__PROBLEM DETAILS__.
Exactly reproduce the lines that run from the one containing "Reconstruct this image" through the one containing "return Vector(((px - 360)", ends included, with no pictures.

========

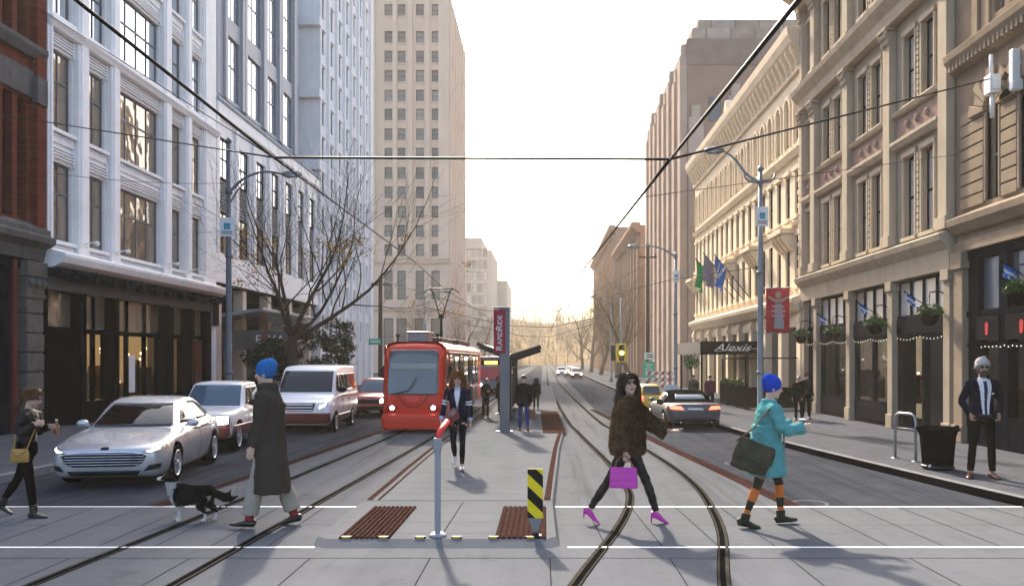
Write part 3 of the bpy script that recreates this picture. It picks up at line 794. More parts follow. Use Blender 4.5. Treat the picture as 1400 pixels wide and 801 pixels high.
# ---------------------------------------------------------------- beige tower facing the street
def beige_tower():
    Y = 117.0; fc = Fac('F', Y); x0, x1, H = -29.0, -13.3, 53.0
    t = thing('beige_tower', 'tall beige stone tower behind the red tram', 'building', (-21, Y+9, 0), world=True)
    X = lambda px: (px-VX)*Y/F
    cs = [X(p) for p in (490.5, 531, 549, 574, 595.5)]; vs = [2+(VY-y-8)*Y/F for y in (-12, 14, 51, 78, 104, 131, 157, 184, 210.5, 237, 263.5, 290, 316, 342)]
    holes = [(c-.55, c+.55, v, v+1.65) for c in cs for v in vs]+[(c-.6, c+.6, 10.2, 14.2) for c in cs]+[(c-.7, c+.7, 2.5, 7.6) for c in cs]
    mb = MB(); fc.wall(mb, x0, x1, 0, H, holes, .45); fc.shell(mb, x0, x1, 0, H, 22)
    for v in (8.6, 15.2): fc.prof(mb, x0, x1+.2, [(0, v), (.25, v), (.35, v+.35), (0, v+.5)])
    mb.build('wall', M['beige_stone'], t)
    mb = MB()
    for c in [(cs[i]+cs[i+1])/2 for i in range(4)]+[cs[4]+1.55]:
        fc.box(mb, c-.28, c+.28, 15.8, H-.2, 0, .35)
    fc.box(mb, x1-1.5, x1, 15.8, H-.1, 0, .22)
    for v in vs: 
        for c in cs: fc.box(mb, c-.62, c+.62, v-.2, v-.04, 0, .12)
    mb.build('pier', M['beige_pier'], t)
    for c in cs:
        for v in vs: window(fc, t, c, v, 1.1, 1.65, 1, (.5,), 'frame_dark', 'g_brown', .07, .3)
        window(fc, t, c, 10.2, 1.2, 4.0, 1, (.5,), 'frame_dark', 'g_brown', .08, .3); window(fc, t, c, 2.5, 1.4, 5.1, 1, (.5,), 'frame_dark', 'g_brown', .08, .3)
    fs = Fac('L', x1); mb = MB()
    for i in range(8):
        mb = MB(); fs.box(mb, Y+.2+i*2.8, Y+1.2+i*2.8, .5, H-1, 0, .3); mb.build('pier', M['beige_pier'], t)
    for i in range(7):
        for v in vs[1::2]: window(fs, t, Y+2.1+i*2.8, v, 1.0, 1.65, 1, (.5,), 'frame_dark', 'g_brown', .07, -.02)
beige_tower()

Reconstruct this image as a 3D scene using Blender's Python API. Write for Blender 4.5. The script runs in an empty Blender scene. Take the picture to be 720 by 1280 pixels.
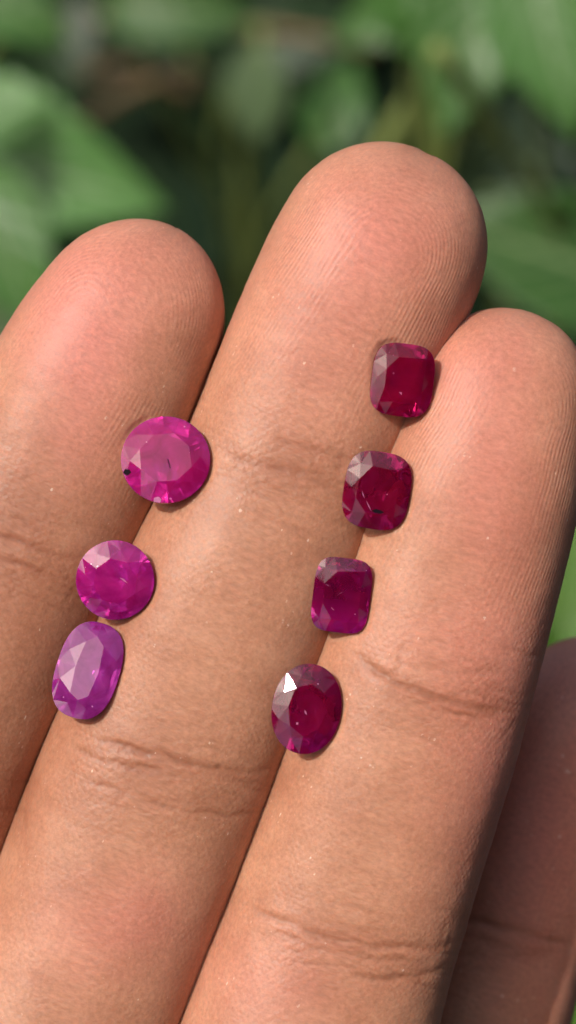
import bpy, bmesh, math, random
import numpy as np
from mathutils import Matrix, Vector, noise as mnoise
from mathutils.bvhtree import BVHTree

random.seed(7)
rng = np.random.default_rng(7)
sc = bpy.context.scene
col = sc.collection

# ------------------------------------------------------------------ frame
# The hand lies in a plane that faces the camera.  "Hand frame": x right, y towards the
# fingertips, z out of the palm.  M carries it into the world (z up), the hand held 0.6 m
# above the ground and tipped by 90-DEP degrees.
DEP = 55.0
D = 0.22                        # camera to hand plane, metres
S = 0.045 / 720                 # metres per photograph pixel at the hand plane
M = Matrix.Translation((0, 0, 0.60)) @ Matrix.Rotation(math.radians(90 - DEP), 4, 'X')
R3 = M.to_3x3()

def at(px, py, z=0.0):
    """photograph pixel + height above the hand plane (m) -> hand-frame point"""
    k = (D - z) / D * S
    return Vector(((px - 360) * k, (640 - py) * k, z))

# ------------------------------------------------------------------ camera
cam = bpy.data.cameras.new('camera')
cam_o = bpy.data.objects.new('camera', cam); col.objects.link(cam_o)
cam_o.matrix_world = M @ Matrix.Translation((0, 0, D))
cam.sensor_fit = 'VERTICAL'; cam.sensor_height = 24.0; cam.sensor_width = 24.0
cam.lens = 24.0 * D / (1280 * S)
cam.clip_start = 0.01; cam.clip_end = 400
cam.dof.use_dof = True
cam.dof.focus_distance = D + 0.0020
cam.dof.aperture_fstop = cam.lens * 1e-3 / (2 * 0.00235)
sc.camera = cam_o

# ------------------------------------------------------------------ light
Lc = Vector((-0.45, 0.37, 0.81)).normalized()       # towards the sun, hand frame
Lw = (R3 @ Lc).normalized()
elev = math.asin(Lw.z); azim = math.atan2(Lw.x, Lw.y)
world = bpy.data.worlds.new('World'); sc.world = world; world.use_nodes = True
wn = world.node_tree.nodes; wl = world.node_tree.links; wn.clear()
sky = wn.new('ShaderNodeTexSky'); sky.sky_type = 'NISHITA'; sky.sun_disc = False
sky.sun_elevation = elev; sky.sun_rotation = azim
sky.air_density = 1.0; sky.dust_density = 6.0; sky.ozone_density = 1.0
bg = wn.new('ShaderNodeBackground'); bg.inputs['Strength'].default_value = 0.15
wo = wn.new('ShaderNodeOutputWorld')
wl.new(sky.outputs[0], bg.inputs[0]); wl.new(bg.outputs[0], wo.inputs[0])
sun = bpy.data.lights.new('sun', 'SUN'); sun.energy = 2.95; sun.angle = math.radians(0.6)
sun.color = (1.0, 0.95, 0.88)
sun_o = bpy.data.objects.new('sun', sun); col.objects.link(sun_o)
sun_o.rotation_euler = Lw.to_track_quat('Z', 'Y').to_euler()

sc.view_settings.view_transform = 'Standard'; sc.view_settings.look = 'None'
sc.view_settings.exposure = 0.0; sc.view_settings.gamma = 1.0
sc.view_settings.use_curve_mapping = False
sc.render.engine = 'CYCLES'
cy = sc.cycles
cy.use_denoising = True
cy.max_bounces = 14; cy.transmission_bounces = 12; cy.glossy_bounces = 6; cy.diffuse_bounces = 4
cy.sample_clamp_indirect = 8.0
cy.blur_glossy = 0.6

# ------------------------------------------------------------------ helpers
def tag(o, label=None, cat=None, group=None, kind=None):
    if label: o['label'] = label
    if cat: o['category'] = cat
    if group: o['group'] = group
    if kind: o['kind'] = kind
    return o

def link(name, me, mat=None, parent=None, mw=None):
    o = bpy.data.objects.new(name, me); col.objects.link(o)
    if mat is not None and me is not None and not me.materials: me.materials.append(mat)
    if parent is not None: o.parent = parent
    if mw is not None: o.matrix_world = mw
    return o

def mesh_from(name, verts, faces, smooth=True):
    me = bpy.data.meshes.new(name)
    me.from_pydata([tuple(v) for v in verts], [], faces)
    me.update()
    if smooth: me.shade_smooth()
    return me

def N(nt, kind, **kw):
    n = nt.nodes.new(kind)
    for k, v in kw.items():
        if k.startswith('i_'):
            n.inputs[k[2:]].default_value = v
        else:
            setattr(n, k, v)
    return n

def new_mat(name):
    m = bpy.data.materials.new(name); m.use_nodes = True
    nt = m.node_tree; nt.nodes.clear()
    out = nt.nodes.new('ShaderNodeOutputMaterial')
    return m, nt, out

def math_n(nt, op, a, b=None, c=None, clamp=False):
    n = nt.nodes.new('ShaderNodeMath'); n.operation = op; n.use_clamp = clamp
    for i, v in enumerate((a, b, c)):
        if v is None: continue
        if isinstance(v, (int, float)): n.inputs[i].default_value = v
        else: nt.links.new(v, n.inputs[i])
    return n.outputs[0]

def mix_c(nt, fac, a, b, mode='MIX'):
    n = nt.nodes.new('ShaderNodeMix'); n.data_type = 'RGBA'; n.blend_type = mode
    for sock, v in ((n.inputs[0], fac), (n.inputs[6], a), (n.inputs[7], b)):
        if isinstance(v, (int, float)): sock.default_value = v
        elif isinstance(v, tuple): sock.default_value = (*v, 1) if len(v) == 3 else v
        else: nt.links.new(v, sock)
    return n.outputs[2]

def ramp(nt, fac, stops):
    n = nt.nodes.new('ShaderNodeValToRGB')
    e = n.color_ramp.elements
    while len(e) < len(stops): e.new(0.5)
    for i, (p, c) in enumerate(stops):
        e[i].position = p
        e[i].color = (c, c, c, 1) if isinstance(c, (int, float)) else (*c, 1)
    nt.links.new(fac, n.inputs[0])
    return n.outputs[0]

def map_range(nt, v, a, b, c, d):
    n = nt.nodes.new('ShaderNodeMapRange'); n.clamp = True
    nt.links.new(v, n.inputs[0])
    for i, x in enumerate((a, b, c, d)): n.inputs[i + 1].default_value = x
    return n.outputs[0]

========

__ANSWER TO THE PROBLEM__.
Reconstruct this image as a 3D scene using Blender's Python API. Write for Blender 4.5. The script runs in an empty Blender scene. Take the picture to be 720 by 1280 pixels.
import bpy, bmesh, math, random
import numpy as np
from mathutils import Matrix, Vector, noise as mnoise
from mathutils.bvhtree import BVHTree

random.seed(7)
rng = np.random.default_rng(7)
sc = bpy.context.scene
col = sc.collection

# ------------------------------------------------------------------ frame
# The hand lies in a plane that faces the camera.  "Hand frame": x right, y towards the
# fingertips, z out of the palm.  M carries it into the world (z up), the hand held 0.6 m
# above the ground and tipped by 90-DEP degrees.
DEP = 55.0
D = 0.22                        # camera to hand plane, metres
S = 0.045 / 720                 # metres per photograph pixel at the hand plane
M = Matrix.Translation((0, 0, 0.60)) @ Matrix.Rotation(math.radians(90 - DEP), 4, 'X')
R3 = M.to_3x3()

def at(px, py, z=0.0):
    """photograph pixel + height above the hand plane (m) -> hand-frame point"""
    k = (D - z) / D * S
    return Vector(((px - 360) * k, (640 - py) * k, z))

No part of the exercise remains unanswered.